Time to jump off the career ladder, become a 'supertemp?'

Some high-flyers are letting go of the career ladder

Story highlights

  • More people choosing to ditch the corporate ladder to become long-term temps
  • One interim worker says he is now free from "corporate bureaucracy"
  • Temporary contract work offers more freedom and flexibility, say advocates
For years the word "permatemp" has sent shivers down the spines of professionals around the world, who fear they will never be able to land themselves a permanent job.
But there is now a new breed of temp on the block, one that is not desperate to hold onto the corporate ladder, but instead chooses to jump off it in order to further their careers.
These so called "supertemps" are top-level managers who have realized that they are often better off, both financially and emotionally, working for various companies on a project-based or temporary basis.
"The number-one reason these high achievers decide to leave their corporate careers behind is for career satisfaction," says Jody Miller, co-founder and CEO of Business Talent Group (BTG), an agency that specializes in pairing up companies with independent business professionals. "They want to choose what type of work they do and for whom. Ultimately they want to be in control of their own life," she adds.
Tony Evans, a 58-year-old chief executive from York, in the United Kingdom, was ahead of the curve when he decided to "decouple himself from the corporate treadmill" and go at it alone in 1994.
"I got to the point where I wanted to do the things that I liked, not just be part of the corporate bureaucracy," he says.
Two years later he set up his interim management services business 3 Graces and he hasn't looked back since.
"I find working as an interim manager incredibly freeing," says Evans. "There is a different level of honesty that you can have with your client when you work as an independent, one which they simply don't get from a permanent employee."
Evans has worked all over the world helping to rescue businesses that are going through a difficult time. "I only get to play when things are complicated, but that's how I like it," he says.
He also is a board member of the Institute of Interim Management (IIM) which supports independent professionals and helps promote them to clients. As with many others who work as an independents, he began his career as an interim when he was made redundant.

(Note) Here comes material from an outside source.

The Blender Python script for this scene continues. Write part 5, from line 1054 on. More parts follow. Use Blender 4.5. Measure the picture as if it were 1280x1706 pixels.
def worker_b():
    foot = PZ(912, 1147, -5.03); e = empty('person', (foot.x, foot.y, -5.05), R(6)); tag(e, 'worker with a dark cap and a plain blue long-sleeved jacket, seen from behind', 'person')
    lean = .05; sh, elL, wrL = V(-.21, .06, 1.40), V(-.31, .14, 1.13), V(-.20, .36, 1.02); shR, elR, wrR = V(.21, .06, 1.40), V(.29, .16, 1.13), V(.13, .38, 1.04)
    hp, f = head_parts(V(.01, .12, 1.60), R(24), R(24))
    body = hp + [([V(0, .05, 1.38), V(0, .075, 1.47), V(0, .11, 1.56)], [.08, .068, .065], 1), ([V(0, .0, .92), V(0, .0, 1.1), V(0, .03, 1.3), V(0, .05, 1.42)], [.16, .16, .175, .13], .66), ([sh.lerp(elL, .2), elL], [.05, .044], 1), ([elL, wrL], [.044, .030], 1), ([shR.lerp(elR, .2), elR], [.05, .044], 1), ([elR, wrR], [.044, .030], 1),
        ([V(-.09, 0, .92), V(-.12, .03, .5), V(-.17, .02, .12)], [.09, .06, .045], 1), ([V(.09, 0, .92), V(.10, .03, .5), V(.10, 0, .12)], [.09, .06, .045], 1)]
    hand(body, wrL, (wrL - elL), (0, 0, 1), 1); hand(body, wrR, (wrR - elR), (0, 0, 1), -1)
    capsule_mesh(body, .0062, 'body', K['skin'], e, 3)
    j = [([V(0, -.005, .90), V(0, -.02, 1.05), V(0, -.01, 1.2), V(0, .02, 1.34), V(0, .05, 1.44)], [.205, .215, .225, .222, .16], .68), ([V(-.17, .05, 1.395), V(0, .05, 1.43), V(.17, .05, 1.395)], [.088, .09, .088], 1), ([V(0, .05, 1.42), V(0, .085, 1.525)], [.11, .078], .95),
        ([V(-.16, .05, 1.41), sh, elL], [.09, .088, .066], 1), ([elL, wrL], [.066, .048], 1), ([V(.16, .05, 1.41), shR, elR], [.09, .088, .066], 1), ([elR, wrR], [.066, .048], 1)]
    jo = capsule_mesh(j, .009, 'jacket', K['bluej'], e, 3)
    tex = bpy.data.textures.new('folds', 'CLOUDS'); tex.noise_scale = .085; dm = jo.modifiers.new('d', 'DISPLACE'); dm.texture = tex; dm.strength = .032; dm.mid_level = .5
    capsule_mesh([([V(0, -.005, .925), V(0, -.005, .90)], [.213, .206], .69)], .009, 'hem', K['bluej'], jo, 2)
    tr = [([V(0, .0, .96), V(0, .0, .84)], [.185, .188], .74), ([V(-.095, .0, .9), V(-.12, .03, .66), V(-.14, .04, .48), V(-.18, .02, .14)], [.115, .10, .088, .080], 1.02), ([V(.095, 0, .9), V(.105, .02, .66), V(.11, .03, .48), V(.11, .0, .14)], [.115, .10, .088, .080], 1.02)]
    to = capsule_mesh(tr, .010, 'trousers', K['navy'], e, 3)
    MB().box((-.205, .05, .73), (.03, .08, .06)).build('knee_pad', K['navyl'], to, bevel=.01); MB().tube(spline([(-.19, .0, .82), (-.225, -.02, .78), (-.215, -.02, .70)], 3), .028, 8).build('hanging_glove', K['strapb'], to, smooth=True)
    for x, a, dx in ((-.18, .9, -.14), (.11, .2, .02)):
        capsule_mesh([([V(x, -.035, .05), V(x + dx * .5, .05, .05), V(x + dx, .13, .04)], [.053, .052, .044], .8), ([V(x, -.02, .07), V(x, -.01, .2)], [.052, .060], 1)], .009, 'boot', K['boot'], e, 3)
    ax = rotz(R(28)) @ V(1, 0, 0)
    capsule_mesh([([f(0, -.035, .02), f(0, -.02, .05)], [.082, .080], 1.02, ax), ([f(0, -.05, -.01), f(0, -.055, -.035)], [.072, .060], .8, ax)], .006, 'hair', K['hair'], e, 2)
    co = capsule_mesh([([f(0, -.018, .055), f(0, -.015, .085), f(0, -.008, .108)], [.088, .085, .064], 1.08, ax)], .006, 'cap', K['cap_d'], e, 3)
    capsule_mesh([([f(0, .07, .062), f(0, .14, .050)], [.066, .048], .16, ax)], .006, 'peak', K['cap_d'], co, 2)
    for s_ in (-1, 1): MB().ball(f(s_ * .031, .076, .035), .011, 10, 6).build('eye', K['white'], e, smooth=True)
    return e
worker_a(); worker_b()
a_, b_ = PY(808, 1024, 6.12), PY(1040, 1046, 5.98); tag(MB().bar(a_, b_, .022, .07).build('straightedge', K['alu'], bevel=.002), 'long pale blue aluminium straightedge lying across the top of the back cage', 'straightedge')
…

A recent survey by the IIM showed that 22% of prospective interims cite the end of employment as a trigger for making the move, but a whopping 70% give professional and lifestyle choices as the principal driver.

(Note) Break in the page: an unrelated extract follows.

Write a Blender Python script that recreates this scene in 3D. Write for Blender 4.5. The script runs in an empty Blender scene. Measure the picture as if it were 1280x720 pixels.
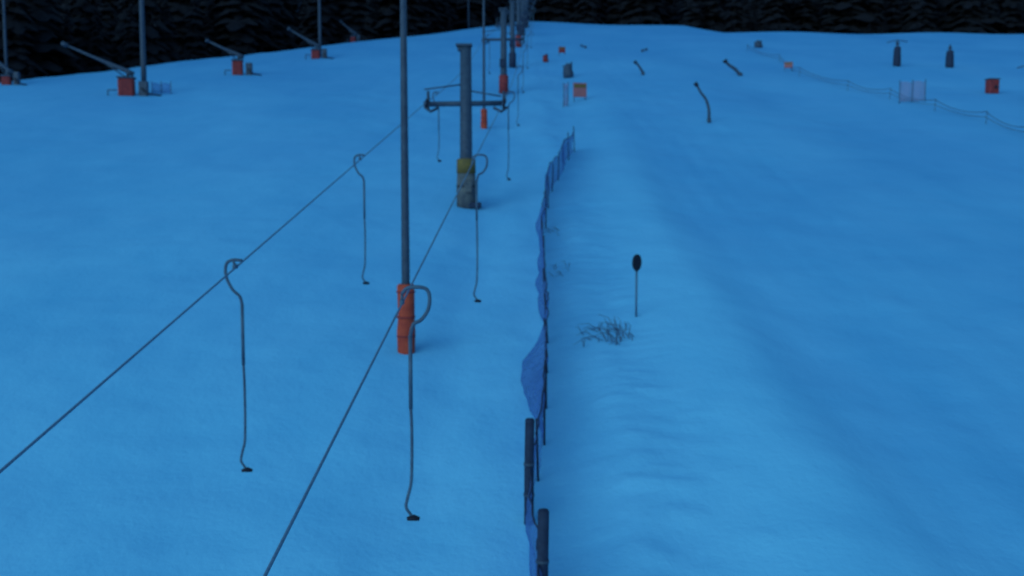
import bpy, math, random
import numpy as np
from mathutils import Vector, noise

random.seed(7)
rng = np.random.default_rng(7)
S = bpy.context.scene
COL = S.collection

# ------------------------------------------------------------------ materials
def newmat(name):
    m = bpy.data.materials.new(name); m.use_nodes = True
    nt = m.node_tree
    return m, nt, nt.nodes, nt.links, nt.nodes['Principled BSDF']

def mat(name, c1, c2=None, rough=0.7, scale=6.0, metal=0.0, bump=0.15, alpha=None):
    m, nt, N, L, b = newmat(name)
    if c2 is None: c2 = tuple(v*0.65 for v in c1)
    tc = N.new('ShaderNodeTexCoord')
    nz = N.new('ShaderNodeTexNoise'); nz.inputs['Scale'].default_value = scale
    nz.inputs['Detail'].default_value = 6; nz.inputs['Roughness'].default_value = .65
    L.new(tc.outputs['Object'], nz.inputs['Vector'])
    r = N.new('ShaderNodeValToRGB')
    r.color_ramp.elements[0].position = .35; r.color_ramp.elements[1].position = .65
    r.color_ramp.elements[0].color = (*c2, 1); r.color_ramp.elements[1].color = (*c1, 1)
    L.new(nz.outputs['Fac'], r.inputs['Fac']); L.new(r.outputs['Color'], b.inputs['Base Color'])
    b.inputs['Roughness'].default_value = rough; b.inputs['Metallic'].default_value = metal
    b.inputs['Specular IOR Level'].default_value = .2
    if bump:
        bp = N.new('ShaderNodeBump'); bp.inputs['Strength'].default_value = bump
        bp.inputs['Distance'].default_value = .02
        L.new(nz.outputs['Fac'], bp.inputs['Height']); L.new(bp.outputs['Normal'], b.inputs['Normal'])
    if alpha is not None: b.inputs['Alpha'].default_value = alpha
    return m

M_steel  = mat('painted_steel', (.032,.068,.13), (.020,.044,.092), .6)
M_galv   = mat('galvanised_steel', (.05,.115,.21), (.032,.075,.15), .6)
M_rope   = mat('wire_rope', (.09,.20,.35), (.06,.15,.26), .7, 30)
M_orange = mat('orange_padding', (.36,.065,.04), (.22,.032,.03), .75, 4)
M_red    = mat('red_padding', (.20,.034,.045), (.11,.022,.035), .75, 4)
M_yellow = mat('yellow_padding', (.13,.11,.04), (.08,.075,.04), .8, 6)
M_tan    = mat('worn_padding', (.09,.12,.15), (.035,.055,.09), .85, 3)
M_black  = mat('black_rubber', (.012,.018,.04), None, .8)
M_wood   = mat('dark_timber', (.018,.038,.09), (.010,.022,.058), .85, 8)
M_bluenet= mat('blue_net', (.05,.17,.50), (.03,.11,.36), .8, 5, alpha=.6)
M_pinknet= mat('faded_orange_net', (.26,.19,.32), (.18,.14,.28), .8, 5, alpha=.38)
M_sign   = mat('sign_panel', (.30,.12,.14), (.2,.09,.14), .6, 1.2)
M_twig   = mat('twigs', (.06,.12,.22), (.04,.09,.17), .9)
M_lampgl = mat('lamp_glass', (.15,.2,.25), None, .2)
M_spruce = mat('spruce_needles', (.004,.007,.016), (.0015,.003,.008), .95, .35, bump=0)
M_bark   = mat('spruce_bark', (.006,.007,.012), None, .9)

# snow / ground
def snow_mat():
    m, nt, N, L, b = newmat('snow_ground')
    tc = N.new('ShaderNodeTexCoord')
    def nz(sc, det, stretch=(1,1,1), rough=.6):
        mp = N.new('ShaderNodeMapping'); mp.inputs['Scale'].default_value = stretch
        L.new(tc.outputs['Object'], mp.inputs['Vector'])
        n = N.new('ShaderNodeTexNoise'); n.inputs['Scale'].default_value = sc
        n.inputs['Detail'].default_value = det; n.inputs['Roughness'].default_value = rough
        L.new(mp.outputs['Vector'], n.inputs['Vector']); return n
    big = nz(.10, 4, (1.6,.5,1)); mid = nz(.6, 5, (1.0,.8,1)); fine = nz(7, 3)
    r = N.new('ShaderNodeValToRGB'); e = r.color_ramp.elements
    e[0].position=.32; e[0].color=(.105,.475,.82,1); e[1].position=.68; e[1].color=(.155,.56,.90,1)
    add = N.new('ShaderNodeMix'); add.inputs['Factor'].default_value=.35
    L.new(big.outputs['Fac'], add.inputs['A']); L.new(mid.outputs['Fac'], add.inputs['B'])
    L.new(add.outputs['Result'], r.inputs['Fac'])
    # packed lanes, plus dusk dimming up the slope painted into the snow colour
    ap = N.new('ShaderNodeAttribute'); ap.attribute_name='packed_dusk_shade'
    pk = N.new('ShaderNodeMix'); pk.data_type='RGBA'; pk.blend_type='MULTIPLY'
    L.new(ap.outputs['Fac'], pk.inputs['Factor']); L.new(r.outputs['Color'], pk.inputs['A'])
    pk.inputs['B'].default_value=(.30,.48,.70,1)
    at = N.new('ShaderNodeAttribute'); at.attribute_name='forest'
    mx = N.new('ShaderNodeMix'); mx.data_type='RGBA'
    L.new(at.outputs['Fac'], mx.inputs['Factor'])
    L.new(pk.outputs['Result'], mx.inputs['A']); mx.inputs['B'].default_value=(.005,.010,.026,1)
    L.new(mx.outputs['Result'], b.inputs['Base Color'])
    b.inputs['Roughness'].default_value=.8; b.inputs['Specular IOR Level'].default_value=.1
    b1 = N.new('ShaderNodeBump'); b1.inputs['Strength'].default_value=.32; b1.inputs['Distance'].default_value=.22
    L.new(mid.outputs['Fac'], b1.inputs['Height'])
    b2 = N.new('ShaderNodeBump'); b2.inputs['Strength'].default_value=.3; b2.inputs['Distance'].default_value=.04
    L.new(fine.outputs['Fac'], b2.inputs['Height']); L.new(b1.outputs['Normal'], b2.inputs['Normal'])
    L.new(b2.outputs['Normal'], b.inputs['Normal'])
    return m
M_snow = snow_mat()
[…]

This doesn't surprise Miller who says that many of her clients cite a better work-life balance as one of the reasons why they make the switch.
Evans found that when he was made redundant during the recession in the early 1990s he wanted to reassess his life. "I had a young family at the time and although I felt the pressure to ensure I would be able to provide for them I quickly realized that I could earn as much money and do more exciting things if I started to work as an independent," he says.

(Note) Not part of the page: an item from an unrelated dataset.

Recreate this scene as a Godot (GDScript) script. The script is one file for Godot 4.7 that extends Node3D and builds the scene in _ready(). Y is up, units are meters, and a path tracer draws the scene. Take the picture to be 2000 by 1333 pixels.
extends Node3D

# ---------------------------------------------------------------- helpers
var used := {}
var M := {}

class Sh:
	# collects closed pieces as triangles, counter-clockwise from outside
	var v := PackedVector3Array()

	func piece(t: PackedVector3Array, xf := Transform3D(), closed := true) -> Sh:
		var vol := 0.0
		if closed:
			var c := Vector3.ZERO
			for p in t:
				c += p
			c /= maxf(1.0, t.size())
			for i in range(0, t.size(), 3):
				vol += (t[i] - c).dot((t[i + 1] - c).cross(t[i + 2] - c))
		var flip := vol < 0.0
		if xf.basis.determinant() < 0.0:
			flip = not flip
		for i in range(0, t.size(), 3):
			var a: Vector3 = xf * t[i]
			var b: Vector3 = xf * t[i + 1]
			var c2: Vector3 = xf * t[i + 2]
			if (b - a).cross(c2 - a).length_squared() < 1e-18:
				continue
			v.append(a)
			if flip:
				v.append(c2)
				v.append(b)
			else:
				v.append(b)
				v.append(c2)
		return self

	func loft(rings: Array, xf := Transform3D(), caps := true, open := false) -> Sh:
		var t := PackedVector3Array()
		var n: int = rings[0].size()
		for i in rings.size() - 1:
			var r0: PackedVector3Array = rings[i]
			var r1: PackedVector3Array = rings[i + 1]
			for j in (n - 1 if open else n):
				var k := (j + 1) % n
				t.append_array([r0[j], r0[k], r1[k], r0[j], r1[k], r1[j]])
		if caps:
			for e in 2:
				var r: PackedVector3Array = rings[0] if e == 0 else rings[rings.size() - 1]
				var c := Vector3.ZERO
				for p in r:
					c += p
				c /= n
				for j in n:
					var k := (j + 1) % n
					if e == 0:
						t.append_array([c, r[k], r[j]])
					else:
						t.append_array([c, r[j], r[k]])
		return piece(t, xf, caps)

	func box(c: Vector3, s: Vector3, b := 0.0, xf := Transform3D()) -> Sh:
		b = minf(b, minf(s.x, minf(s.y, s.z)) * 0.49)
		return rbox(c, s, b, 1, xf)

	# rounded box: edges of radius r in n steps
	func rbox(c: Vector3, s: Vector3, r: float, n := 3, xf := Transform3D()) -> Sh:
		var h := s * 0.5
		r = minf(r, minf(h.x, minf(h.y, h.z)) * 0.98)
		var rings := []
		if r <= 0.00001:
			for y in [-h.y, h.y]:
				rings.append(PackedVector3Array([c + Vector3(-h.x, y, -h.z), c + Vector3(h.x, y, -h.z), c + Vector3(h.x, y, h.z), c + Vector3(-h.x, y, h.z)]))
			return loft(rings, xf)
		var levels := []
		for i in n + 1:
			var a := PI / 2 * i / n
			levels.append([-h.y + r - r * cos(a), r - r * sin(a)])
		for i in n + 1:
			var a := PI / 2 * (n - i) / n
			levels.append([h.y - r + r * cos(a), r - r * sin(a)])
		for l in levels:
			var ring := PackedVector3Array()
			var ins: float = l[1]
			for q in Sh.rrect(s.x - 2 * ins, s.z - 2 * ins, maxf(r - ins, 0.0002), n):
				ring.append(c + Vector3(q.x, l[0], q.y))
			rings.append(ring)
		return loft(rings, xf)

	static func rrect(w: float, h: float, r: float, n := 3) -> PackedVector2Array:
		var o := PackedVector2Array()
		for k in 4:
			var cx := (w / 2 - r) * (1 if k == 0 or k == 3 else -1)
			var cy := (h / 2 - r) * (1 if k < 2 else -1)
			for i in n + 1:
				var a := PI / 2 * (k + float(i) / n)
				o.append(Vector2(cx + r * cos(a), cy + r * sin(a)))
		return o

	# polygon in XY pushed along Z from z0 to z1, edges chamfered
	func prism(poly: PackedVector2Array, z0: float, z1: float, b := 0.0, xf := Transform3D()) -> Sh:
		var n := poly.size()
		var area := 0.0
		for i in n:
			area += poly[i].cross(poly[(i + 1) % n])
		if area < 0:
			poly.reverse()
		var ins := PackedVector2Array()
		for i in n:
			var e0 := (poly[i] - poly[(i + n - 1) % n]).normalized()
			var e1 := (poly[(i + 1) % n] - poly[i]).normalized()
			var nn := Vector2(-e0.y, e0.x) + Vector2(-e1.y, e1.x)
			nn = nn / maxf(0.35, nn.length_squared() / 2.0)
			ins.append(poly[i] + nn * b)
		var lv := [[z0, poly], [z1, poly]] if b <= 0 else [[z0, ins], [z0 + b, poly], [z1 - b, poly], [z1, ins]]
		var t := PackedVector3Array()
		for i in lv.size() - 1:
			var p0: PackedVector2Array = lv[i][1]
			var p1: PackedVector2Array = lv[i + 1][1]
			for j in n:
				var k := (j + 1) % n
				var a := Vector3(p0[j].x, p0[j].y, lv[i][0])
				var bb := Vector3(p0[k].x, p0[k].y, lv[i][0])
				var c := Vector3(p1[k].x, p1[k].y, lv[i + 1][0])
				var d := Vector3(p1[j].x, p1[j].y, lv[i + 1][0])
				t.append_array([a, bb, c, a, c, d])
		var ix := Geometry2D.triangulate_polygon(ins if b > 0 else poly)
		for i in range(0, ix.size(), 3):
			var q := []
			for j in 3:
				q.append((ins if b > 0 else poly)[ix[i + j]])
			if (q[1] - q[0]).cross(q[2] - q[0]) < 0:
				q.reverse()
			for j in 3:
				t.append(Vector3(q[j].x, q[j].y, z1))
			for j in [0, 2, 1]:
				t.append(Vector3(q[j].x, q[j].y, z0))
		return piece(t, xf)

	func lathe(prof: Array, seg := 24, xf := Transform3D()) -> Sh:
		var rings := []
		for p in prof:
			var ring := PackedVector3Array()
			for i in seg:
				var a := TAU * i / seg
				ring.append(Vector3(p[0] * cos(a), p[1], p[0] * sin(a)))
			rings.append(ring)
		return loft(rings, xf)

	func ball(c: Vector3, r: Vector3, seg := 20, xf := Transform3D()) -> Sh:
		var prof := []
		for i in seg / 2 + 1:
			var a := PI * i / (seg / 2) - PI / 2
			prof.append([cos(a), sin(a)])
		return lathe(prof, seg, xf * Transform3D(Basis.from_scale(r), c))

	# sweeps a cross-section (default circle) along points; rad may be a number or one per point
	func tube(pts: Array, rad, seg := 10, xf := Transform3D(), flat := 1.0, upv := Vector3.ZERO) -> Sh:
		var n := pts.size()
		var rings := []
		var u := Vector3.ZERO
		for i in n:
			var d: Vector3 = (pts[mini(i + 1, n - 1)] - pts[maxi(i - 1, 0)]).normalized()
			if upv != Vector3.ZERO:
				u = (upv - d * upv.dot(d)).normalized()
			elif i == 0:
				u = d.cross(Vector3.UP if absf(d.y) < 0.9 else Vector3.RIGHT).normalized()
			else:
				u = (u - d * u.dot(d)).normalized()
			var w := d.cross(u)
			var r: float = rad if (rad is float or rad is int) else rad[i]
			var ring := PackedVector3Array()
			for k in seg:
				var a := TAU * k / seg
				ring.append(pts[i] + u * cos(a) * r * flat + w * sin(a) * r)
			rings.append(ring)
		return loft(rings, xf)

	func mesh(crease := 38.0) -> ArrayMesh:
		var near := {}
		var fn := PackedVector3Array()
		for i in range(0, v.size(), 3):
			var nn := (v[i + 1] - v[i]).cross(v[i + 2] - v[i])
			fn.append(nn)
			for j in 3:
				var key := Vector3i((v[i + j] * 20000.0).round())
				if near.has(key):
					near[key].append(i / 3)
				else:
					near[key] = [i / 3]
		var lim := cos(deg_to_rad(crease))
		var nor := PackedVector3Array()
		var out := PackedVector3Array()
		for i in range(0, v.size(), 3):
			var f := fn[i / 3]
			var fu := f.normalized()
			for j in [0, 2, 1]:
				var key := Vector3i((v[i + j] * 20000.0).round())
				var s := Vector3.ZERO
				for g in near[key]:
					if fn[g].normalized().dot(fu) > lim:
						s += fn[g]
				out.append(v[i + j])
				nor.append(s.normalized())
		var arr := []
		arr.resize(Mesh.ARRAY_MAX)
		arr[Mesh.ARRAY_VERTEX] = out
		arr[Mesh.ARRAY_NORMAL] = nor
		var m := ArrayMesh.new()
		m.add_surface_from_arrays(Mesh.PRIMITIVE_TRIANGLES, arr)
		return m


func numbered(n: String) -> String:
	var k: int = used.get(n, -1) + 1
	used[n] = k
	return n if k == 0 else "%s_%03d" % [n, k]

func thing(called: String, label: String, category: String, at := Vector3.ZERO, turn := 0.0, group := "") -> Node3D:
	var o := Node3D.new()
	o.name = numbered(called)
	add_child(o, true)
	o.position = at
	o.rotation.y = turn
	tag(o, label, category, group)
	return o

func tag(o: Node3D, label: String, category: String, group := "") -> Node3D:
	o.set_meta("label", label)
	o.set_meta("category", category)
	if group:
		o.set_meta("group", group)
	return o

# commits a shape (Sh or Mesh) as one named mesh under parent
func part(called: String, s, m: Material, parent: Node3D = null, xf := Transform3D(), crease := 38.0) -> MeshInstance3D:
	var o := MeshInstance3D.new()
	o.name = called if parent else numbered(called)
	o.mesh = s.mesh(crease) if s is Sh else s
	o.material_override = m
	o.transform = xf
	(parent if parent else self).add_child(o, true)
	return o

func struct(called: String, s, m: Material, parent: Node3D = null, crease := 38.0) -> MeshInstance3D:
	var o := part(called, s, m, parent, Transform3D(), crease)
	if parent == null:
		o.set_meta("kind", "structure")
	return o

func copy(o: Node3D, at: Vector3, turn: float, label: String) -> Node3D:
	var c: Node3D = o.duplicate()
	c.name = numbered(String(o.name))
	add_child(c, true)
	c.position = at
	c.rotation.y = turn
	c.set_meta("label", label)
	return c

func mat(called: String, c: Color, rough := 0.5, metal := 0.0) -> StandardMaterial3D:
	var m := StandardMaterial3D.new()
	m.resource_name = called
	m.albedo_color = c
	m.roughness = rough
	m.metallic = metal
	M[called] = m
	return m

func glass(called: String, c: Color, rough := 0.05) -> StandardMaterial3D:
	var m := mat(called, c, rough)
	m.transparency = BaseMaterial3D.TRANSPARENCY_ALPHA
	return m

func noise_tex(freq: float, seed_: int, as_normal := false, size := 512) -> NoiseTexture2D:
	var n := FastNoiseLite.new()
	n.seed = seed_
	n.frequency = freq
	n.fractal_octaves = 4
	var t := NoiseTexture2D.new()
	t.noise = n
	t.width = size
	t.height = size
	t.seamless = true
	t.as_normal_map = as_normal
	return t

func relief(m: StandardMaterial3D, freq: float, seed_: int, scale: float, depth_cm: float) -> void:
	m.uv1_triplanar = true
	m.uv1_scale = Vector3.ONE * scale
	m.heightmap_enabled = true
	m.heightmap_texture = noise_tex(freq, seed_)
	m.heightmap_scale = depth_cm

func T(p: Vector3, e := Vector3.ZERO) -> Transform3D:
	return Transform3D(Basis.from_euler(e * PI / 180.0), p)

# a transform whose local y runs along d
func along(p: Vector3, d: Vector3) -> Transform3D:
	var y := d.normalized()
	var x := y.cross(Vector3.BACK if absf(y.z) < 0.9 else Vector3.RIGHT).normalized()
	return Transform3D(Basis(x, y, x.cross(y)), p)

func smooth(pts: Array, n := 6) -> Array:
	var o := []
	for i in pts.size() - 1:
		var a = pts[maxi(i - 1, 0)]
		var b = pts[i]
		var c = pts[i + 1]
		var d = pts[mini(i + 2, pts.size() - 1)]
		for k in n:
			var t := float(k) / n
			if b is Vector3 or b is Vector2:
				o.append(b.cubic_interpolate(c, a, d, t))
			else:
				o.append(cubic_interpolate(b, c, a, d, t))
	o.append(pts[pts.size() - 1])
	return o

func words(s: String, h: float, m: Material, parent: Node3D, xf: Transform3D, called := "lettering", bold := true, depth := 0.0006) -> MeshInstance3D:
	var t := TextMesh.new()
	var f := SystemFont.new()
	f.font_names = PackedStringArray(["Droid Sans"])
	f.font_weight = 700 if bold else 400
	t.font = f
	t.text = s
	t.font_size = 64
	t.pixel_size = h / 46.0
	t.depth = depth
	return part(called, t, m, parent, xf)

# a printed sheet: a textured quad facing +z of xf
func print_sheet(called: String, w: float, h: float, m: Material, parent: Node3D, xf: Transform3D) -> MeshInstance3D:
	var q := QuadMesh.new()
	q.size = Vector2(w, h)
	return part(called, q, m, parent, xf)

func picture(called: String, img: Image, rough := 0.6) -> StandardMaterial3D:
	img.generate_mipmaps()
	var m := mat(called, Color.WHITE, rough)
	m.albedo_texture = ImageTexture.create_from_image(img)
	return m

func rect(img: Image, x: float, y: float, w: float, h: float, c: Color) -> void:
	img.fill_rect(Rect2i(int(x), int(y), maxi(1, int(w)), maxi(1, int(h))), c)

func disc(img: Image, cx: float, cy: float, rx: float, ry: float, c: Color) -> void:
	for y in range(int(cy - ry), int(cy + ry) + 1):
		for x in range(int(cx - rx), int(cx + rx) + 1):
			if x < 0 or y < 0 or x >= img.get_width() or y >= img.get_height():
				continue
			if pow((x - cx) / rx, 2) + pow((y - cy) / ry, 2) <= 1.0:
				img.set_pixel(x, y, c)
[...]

But even though recent research by McKinsey found that 58% of U.S. companies are expecting to use more temporary arrangements on all levels in the years ahead, Miller still believes that there is a stigma attached to temp work on executive levels, one which she is keen to shed.
"The idea that a person who works on a project basis is not as successful or as ambitious as someone who sticks to the corporate culture is not true, but it is still something that is part of U.S. conventional business thinking," she says.
"My clients could stay in the corporate world if they wanted to, they just choose not to," adds Miller, who recently wrote about the "Rise of the Supertemp" in the Harvard Business Review.
But the emergence of the "supertemp" is not just an American phenomenon. In Europe, where more stringent labor laws exist, temporary work is even more widespread as companies are reluctant to hire permanent staff, says Miller. She adds that although the majority of this work is in the middle tier or below, it is now spreading in the high end.
According to consultancy firm Booz Allen Hamilton, the UK market for interim managers is one of the best developed, accounting for as much as $1.8 billion in revenue in 2009; and across Europe, annual growth in the market for interim executives has been over 20%.
But Evans wants to ensure that anyone who toys with the idea of breaking free from the corporate shackles realizes that all this freedom doesn't come stress free.
"For me the hardest time is at the end of an assignment. I like to work and the downtime gives me itchy feet as there is no guarantee that you will get more work," he says.
That's where agencies such as Milller's BTG have created their niche, pairing up companies in need of talent with independents who looking for the next assignment.
"It takes a lot of pressure off when you have an agency looking for new projects on your behalf," says Evans, who adds that about half of his business comes through agencies; "The rest I get through my own contacts," he adds.
Both Miller and Evans believe that most supertemps share some key characteristics that help them succeed.
"These people like to go in and make an impact quickly," says Miller. "They have specific skills and they like variety and a challenge. They can work as an outsider as well as being able to gain people's confidence quickly and they are natural self-starters who are able to network easily."
Although the current economic downturn has resulted in an increasing number of managers and executives being let go, thus saturating the supertemp market, both Evans and Miller are hopeful for the future.
They argue that it is fast becoming a competitive advantage for businesses to know how best to engage this flexible talent model.
"Companies will start realizing that it is more cost effective and more productive to hire the best possible team for a specific phase, and understand that such a team might not be the team which will manage the next phase," says Miller.
"I think the corporations that embrace that will be the ones that will do best in the future."